§ Exercise
For the material that follows, return exactly the lines from the one with "Recreate this scene" through the one with "COL = scene.collection", both ends included.

— START OF Supplied data —

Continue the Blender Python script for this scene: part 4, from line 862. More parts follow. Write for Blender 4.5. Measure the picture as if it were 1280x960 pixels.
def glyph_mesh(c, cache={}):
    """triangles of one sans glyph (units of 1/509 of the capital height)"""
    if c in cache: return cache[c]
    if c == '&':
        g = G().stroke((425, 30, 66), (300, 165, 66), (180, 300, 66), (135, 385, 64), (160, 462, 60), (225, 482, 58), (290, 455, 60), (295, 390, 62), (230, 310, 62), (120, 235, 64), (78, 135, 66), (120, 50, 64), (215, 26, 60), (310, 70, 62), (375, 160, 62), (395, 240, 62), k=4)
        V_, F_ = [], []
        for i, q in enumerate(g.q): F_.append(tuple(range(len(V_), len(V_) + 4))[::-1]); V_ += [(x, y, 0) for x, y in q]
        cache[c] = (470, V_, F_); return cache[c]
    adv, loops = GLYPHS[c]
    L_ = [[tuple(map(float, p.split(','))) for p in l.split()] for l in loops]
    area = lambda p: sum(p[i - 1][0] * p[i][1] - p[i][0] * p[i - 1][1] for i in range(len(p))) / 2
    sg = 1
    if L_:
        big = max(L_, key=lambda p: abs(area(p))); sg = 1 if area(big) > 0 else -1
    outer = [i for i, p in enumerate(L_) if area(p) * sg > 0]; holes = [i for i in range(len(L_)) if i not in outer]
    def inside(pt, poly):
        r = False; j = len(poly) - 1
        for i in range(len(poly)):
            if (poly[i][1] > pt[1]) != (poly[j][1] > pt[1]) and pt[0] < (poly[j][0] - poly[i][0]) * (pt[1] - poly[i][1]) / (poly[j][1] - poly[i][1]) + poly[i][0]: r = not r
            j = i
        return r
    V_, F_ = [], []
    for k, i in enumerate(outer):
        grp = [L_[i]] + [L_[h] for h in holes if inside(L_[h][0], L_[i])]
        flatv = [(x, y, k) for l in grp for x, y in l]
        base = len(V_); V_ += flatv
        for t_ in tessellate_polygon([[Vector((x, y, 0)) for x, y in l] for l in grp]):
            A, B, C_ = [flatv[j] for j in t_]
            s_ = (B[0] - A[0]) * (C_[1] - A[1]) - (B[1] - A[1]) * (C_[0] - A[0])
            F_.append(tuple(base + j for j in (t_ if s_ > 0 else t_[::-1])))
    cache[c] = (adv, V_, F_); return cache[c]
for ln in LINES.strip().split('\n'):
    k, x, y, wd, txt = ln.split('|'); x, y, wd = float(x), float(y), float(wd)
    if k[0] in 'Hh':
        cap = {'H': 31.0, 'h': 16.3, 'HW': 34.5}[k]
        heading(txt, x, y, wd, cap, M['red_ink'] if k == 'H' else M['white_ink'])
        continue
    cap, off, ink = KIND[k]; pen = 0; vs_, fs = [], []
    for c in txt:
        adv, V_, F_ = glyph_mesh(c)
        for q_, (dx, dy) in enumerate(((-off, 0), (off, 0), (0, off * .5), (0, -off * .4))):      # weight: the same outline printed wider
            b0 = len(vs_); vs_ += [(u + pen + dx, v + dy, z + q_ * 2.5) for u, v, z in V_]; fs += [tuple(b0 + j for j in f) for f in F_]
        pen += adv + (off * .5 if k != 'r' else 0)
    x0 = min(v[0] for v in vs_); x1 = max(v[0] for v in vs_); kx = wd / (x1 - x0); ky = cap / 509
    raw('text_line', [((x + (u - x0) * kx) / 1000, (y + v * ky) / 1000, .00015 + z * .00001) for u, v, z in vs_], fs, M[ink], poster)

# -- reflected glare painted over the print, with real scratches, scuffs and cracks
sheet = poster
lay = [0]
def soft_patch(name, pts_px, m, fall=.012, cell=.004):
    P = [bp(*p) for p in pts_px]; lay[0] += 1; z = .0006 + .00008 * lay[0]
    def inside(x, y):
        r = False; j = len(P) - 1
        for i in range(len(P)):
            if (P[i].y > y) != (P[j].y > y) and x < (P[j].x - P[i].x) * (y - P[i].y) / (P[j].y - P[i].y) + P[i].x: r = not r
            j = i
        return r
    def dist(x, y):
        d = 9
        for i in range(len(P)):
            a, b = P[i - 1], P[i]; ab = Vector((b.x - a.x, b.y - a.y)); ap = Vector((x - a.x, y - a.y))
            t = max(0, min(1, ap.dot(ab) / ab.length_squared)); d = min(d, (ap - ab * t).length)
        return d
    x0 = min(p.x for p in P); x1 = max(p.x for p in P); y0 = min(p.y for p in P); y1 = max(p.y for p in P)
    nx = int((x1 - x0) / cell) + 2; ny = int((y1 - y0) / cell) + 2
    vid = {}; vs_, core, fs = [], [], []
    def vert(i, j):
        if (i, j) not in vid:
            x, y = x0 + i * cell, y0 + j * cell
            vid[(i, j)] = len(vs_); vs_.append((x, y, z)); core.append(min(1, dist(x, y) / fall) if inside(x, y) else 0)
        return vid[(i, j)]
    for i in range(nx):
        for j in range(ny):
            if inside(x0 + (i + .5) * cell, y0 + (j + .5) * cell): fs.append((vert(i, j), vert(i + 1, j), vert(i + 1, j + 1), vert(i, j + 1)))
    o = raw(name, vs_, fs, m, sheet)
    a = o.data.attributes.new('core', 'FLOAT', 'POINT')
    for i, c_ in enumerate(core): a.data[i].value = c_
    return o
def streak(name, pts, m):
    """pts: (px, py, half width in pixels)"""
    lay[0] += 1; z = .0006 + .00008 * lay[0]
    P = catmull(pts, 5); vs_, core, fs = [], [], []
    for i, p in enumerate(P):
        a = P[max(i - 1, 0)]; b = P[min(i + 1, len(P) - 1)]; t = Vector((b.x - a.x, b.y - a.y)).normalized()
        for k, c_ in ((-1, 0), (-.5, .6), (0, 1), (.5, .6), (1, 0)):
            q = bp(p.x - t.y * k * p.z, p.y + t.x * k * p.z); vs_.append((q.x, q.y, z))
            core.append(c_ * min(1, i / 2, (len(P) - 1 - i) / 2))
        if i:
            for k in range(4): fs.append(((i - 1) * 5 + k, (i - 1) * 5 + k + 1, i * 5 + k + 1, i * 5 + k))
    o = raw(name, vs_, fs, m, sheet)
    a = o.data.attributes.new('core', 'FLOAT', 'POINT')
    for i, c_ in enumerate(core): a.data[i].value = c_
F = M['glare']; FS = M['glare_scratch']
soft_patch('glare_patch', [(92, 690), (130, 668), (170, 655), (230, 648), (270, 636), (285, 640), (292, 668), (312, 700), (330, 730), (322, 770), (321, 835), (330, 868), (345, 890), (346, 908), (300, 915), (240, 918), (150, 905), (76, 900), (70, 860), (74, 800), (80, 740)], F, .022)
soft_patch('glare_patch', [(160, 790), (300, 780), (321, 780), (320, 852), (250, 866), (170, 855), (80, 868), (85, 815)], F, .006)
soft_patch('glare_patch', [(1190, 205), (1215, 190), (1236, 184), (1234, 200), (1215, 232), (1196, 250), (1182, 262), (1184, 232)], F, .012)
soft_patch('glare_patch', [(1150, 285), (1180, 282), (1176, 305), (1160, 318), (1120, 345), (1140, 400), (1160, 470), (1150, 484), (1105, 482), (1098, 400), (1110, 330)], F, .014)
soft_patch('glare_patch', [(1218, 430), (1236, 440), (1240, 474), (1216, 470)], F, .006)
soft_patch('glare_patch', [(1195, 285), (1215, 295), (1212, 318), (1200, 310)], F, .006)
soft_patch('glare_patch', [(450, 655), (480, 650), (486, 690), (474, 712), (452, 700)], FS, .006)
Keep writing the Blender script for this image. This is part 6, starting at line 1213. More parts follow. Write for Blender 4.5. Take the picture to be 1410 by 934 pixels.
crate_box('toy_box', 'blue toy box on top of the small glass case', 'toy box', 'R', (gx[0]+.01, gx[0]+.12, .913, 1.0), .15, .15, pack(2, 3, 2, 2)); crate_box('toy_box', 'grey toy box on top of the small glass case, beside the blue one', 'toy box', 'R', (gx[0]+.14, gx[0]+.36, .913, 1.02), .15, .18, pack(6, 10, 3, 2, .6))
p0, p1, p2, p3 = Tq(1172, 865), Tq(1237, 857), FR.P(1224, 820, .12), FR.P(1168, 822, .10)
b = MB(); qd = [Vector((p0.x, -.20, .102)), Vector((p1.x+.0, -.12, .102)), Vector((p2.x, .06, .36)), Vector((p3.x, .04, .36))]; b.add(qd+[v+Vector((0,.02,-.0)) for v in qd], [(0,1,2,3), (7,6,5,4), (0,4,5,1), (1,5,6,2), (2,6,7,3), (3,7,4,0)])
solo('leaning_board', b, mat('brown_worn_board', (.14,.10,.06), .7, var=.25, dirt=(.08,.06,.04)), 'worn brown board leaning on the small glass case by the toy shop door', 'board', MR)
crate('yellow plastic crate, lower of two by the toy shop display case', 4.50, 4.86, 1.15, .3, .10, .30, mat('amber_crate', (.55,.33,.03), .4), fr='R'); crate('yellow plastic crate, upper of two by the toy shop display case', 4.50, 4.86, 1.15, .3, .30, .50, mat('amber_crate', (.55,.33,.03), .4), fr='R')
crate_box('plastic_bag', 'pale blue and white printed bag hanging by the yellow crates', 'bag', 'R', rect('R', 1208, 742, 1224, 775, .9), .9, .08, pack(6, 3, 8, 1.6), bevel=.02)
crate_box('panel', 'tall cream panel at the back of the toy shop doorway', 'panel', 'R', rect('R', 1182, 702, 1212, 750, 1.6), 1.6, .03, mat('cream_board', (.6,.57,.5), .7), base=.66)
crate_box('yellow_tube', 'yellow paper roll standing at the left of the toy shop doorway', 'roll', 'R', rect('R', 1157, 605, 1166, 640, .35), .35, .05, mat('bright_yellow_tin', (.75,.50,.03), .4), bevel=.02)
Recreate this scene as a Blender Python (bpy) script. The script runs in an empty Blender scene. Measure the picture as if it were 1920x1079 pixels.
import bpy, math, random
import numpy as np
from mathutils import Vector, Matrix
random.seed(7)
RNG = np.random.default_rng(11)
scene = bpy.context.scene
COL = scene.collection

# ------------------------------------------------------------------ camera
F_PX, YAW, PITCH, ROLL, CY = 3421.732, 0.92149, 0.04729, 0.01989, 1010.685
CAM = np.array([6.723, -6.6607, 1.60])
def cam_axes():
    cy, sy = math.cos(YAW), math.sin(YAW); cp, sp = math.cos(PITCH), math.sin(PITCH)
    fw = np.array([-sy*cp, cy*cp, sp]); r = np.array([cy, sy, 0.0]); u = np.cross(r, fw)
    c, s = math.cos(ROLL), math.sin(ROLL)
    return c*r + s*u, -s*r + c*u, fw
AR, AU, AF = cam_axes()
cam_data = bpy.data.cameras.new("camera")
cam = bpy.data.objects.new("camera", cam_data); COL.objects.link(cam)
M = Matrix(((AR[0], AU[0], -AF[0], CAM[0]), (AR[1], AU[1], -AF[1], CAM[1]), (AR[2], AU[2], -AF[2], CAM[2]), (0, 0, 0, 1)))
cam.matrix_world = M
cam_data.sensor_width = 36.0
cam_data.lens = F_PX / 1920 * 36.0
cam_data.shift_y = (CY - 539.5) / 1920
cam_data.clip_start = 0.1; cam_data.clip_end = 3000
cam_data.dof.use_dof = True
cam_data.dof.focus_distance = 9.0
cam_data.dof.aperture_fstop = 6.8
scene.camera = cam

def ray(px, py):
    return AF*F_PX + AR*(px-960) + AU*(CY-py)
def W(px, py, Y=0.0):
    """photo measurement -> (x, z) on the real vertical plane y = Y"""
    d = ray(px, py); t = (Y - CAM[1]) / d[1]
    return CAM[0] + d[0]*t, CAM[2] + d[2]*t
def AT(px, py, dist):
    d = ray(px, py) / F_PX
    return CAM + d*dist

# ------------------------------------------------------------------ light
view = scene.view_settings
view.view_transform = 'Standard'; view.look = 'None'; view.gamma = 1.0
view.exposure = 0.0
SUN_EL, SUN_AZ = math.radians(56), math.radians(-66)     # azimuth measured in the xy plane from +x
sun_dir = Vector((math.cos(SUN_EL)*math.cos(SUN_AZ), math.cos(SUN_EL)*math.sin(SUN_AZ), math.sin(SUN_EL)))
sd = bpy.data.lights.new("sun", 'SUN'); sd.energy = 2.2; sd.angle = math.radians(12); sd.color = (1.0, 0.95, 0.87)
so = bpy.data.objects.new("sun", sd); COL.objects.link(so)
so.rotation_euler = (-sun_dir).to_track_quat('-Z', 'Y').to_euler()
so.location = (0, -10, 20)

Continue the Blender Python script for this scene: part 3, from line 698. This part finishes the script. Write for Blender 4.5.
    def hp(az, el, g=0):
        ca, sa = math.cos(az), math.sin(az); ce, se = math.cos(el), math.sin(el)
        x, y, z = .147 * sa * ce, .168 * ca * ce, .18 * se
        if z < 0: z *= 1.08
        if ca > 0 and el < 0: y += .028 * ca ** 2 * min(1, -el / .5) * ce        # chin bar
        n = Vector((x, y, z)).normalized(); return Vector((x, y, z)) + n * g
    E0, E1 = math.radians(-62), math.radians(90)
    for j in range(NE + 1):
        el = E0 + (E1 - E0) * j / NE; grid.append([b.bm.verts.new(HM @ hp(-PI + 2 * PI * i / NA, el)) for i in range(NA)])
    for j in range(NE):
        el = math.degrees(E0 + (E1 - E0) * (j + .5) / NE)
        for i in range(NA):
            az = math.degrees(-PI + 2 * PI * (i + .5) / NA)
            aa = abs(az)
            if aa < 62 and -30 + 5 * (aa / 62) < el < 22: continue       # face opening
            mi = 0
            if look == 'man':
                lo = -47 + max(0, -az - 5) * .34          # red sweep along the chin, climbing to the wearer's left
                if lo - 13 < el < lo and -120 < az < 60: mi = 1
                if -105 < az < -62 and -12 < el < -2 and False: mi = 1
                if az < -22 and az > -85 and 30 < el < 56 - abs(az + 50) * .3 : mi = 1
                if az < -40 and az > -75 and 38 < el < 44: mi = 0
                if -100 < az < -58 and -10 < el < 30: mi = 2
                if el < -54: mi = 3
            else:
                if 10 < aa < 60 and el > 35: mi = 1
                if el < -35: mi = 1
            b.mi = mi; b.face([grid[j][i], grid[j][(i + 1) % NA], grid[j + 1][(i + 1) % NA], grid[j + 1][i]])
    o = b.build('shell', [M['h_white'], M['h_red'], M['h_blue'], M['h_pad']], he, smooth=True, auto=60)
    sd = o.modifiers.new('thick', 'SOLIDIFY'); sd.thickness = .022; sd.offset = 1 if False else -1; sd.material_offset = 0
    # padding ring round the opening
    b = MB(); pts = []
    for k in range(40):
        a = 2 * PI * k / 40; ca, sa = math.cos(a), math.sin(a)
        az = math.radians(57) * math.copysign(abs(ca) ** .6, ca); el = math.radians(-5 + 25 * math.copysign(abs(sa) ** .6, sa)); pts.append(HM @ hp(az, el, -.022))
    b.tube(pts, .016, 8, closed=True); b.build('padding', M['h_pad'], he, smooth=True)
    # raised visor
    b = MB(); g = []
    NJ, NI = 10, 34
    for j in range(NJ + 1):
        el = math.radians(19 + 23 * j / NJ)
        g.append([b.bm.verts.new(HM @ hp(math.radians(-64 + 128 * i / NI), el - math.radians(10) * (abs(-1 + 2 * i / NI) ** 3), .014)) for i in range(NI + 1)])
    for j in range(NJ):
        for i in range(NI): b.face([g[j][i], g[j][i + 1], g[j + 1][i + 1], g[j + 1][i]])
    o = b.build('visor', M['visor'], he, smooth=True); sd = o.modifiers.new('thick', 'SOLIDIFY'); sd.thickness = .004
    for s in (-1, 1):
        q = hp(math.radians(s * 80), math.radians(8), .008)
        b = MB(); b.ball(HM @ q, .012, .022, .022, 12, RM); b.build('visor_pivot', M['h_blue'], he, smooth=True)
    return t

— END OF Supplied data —

§ Complete output
Recreate this scene as a Blender Python (bpy) script. The script runs in an empty Blender scene. Measure the picture as if it were 1920x1079 pixels.
import bpy, math, random
import numpy as np
from mathutils import Vector, Matrix
random.seed(7)
RNG = np.random.default_rng(11)
scene = bpy.context.scene
COL = scene.collection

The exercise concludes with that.